Young writers progress through three stages: emergent, beginning, and fluent. Discover ways to encourage your child’s journey to writing easily and well.
What You Need to Know
Emergent readers and writers understand the role of printed text, and they start transitioning from pretend scribbles into simulated, simple sentence structures. Next, children learn to write common words and move toward sentences that develop a story. Later on, reading and writing becomes automatic and organized.
How You Can Help
To launch your child into the phases, create ways to practice the emergent skills at home—and make them fun!
- Scribbling. Don’t force recognizable letter formation. Instead, encourage scribbling that mimics the rapid-paced fluency of adults. Large utensils and surfaces make it fun. For example, use large paintbrushes to decorate the sidewalk around your house. Likewise, sidewalk chalk on chalkboard easels inside your home creates a satisfying, fluid feeling.

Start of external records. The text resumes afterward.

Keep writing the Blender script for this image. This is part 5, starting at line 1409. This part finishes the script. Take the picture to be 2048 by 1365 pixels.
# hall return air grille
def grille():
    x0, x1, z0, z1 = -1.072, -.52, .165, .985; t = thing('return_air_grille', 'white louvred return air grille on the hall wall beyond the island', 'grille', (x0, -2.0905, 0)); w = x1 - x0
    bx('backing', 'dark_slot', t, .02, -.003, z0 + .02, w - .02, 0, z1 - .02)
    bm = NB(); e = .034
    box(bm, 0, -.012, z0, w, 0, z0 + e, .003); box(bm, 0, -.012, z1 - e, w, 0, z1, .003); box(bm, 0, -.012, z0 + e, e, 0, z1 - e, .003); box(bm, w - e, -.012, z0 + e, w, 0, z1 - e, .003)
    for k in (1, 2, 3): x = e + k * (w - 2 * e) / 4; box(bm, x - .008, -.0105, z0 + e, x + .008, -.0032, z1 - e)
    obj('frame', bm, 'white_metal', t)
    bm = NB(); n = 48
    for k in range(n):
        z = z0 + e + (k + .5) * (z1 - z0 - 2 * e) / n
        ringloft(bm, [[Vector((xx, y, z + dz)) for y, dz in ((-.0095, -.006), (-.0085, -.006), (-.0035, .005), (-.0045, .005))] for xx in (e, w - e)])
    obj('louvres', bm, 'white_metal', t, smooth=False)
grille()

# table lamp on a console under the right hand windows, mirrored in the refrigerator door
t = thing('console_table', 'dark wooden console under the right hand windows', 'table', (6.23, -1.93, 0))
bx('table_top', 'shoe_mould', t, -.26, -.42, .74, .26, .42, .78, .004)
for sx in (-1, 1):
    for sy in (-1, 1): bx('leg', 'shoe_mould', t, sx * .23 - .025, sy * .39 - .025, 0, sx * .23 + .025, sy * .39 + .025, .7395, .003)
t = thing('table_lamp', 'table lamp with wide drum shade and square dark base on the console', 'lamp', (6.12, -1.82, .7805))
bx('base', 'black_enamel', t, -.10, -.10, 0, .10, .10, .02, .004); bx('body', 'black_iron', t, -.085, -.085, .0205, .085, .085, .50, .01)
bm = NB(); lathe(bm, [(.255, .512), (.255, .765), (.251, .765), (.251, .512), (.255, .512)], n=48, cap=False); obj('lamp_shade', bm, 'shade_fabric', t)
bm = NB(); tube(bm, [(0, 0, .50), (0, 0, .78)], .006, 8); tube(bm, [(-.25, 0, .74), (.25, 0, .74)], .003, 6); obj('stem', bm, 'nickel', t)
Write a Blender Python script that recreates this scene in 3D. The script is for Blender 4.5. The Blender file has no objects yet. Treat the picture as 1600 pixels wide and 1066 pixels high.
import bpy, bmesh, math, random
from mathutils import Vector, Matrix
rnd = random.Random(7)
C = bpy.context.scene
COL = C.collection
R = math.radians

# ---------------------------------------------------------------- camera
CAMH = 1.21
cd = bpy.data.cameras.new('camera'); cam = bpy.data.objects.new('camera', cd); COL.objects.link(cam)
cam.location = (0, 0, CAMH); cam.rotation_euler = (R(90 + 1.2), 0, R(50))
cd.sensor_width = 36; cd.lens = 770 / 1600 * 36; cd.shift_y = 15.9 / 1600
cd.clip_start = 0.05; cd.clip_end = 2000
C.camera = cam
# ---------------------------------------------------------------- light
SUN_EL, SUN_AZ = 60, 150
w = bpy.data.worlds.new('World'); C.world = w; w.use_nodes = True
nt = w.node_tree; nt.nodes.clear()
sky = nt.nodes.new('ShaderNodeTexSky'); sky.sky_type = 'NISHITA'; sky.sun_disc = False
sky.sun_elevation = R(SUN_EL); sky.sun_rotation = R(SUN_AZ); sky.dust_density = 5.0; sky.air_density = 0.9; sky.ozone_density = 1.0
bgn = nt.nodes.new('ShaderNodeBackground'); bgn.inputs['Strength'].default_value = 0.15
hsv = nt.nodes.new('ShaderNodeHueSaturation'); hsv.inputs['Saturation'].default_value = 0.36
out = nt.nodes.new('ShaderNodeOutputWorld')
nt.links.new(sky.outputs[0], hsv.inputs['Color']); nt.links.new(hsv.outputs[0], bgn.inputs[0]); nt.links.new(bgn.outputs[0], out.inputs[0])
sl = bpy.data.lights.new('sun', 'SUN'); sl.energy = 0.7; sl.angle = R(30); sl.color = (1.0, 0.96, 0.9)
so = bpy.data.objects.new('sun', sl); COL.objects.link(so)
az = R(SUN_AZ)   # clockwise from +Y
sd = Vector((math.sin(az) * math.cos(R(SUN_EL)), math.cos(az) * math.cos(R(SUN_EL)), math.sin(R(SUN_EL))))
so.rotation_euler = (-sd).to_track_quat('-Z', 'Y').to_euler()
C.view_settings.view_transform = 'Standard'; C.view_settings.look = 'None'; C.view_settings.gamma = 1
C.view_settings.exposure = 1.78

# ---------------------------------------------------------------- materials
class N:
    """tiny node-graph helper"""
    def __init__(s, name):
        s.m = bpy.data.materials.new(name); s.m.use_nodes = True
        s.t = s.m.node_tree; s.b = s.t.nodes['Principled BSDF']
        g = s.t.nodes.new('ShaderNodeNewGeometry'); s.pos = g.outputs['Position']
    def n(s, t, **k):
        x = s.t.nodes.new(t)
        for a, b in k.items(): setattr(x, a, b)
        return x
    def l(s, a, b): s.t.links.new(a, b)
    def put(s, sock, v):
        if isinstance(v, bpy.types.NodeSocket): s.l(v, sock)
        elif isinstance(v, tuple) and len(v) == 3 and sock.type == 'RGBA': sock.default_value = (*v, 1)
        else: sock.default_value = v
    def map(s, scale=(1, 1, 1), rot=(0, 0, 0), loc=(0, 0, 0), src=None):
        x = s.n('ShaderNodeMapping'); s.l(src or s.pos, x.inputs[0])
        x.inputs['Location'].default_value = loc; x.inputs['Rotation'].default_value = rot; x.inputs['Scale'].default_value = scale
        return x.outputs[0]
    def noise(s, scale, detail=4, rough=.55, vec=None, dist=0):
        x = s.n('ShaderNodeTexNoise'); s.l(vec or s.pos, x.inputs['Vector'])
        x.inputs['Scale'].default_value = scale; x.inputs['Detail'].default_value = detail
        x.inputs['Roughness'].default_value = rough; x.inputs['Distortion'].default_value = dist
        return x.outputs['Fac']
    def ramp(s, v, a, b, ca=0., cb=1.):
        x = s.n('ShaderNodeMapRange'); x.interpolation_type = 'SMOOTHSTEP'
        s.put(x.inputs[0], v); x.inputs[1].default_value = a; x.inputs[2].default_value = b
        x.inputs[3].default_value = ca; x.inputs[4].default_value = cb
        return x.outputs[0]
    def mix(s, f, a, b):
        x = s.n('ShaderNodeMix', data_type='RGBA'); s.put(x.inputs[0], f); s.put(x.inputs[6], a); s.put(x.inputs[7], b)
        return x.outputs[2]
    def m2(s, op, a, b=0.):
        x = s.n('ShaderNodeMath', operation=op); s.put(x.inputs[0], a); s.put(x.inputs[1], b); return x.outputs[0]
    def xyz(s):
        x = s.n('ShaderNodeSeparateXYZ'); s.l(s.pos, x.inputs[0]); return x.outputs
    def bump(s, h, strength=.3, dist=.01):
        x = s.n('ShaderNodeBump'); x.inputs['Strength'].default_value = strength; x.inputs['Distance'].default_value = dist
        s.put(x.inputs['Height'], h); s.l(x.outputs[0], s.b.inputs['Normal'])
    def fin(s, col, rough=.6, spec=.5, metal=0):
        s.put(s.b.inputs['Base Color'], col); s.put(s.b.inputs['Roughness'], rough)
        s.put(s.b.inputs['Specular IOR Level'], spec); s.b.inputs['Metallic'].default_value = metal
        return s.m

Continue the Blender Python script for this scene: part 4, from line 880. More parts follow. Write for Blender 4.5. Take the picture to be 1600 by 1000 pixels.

- Interactive. Write stories with your child. You print the main sentence structure, and your child fills in a picture, scribble, or words. For example, “The neighbors have three (cats). They chase the (rats). Afterwards, they look happy and (fat).
- Names. Print your child’s name in large, bold font and make many copies. Encourage your child to trace the letters with different media—crayons one day, markers another, paint, and so on. Hang the variations in a gallery of rainbow progress.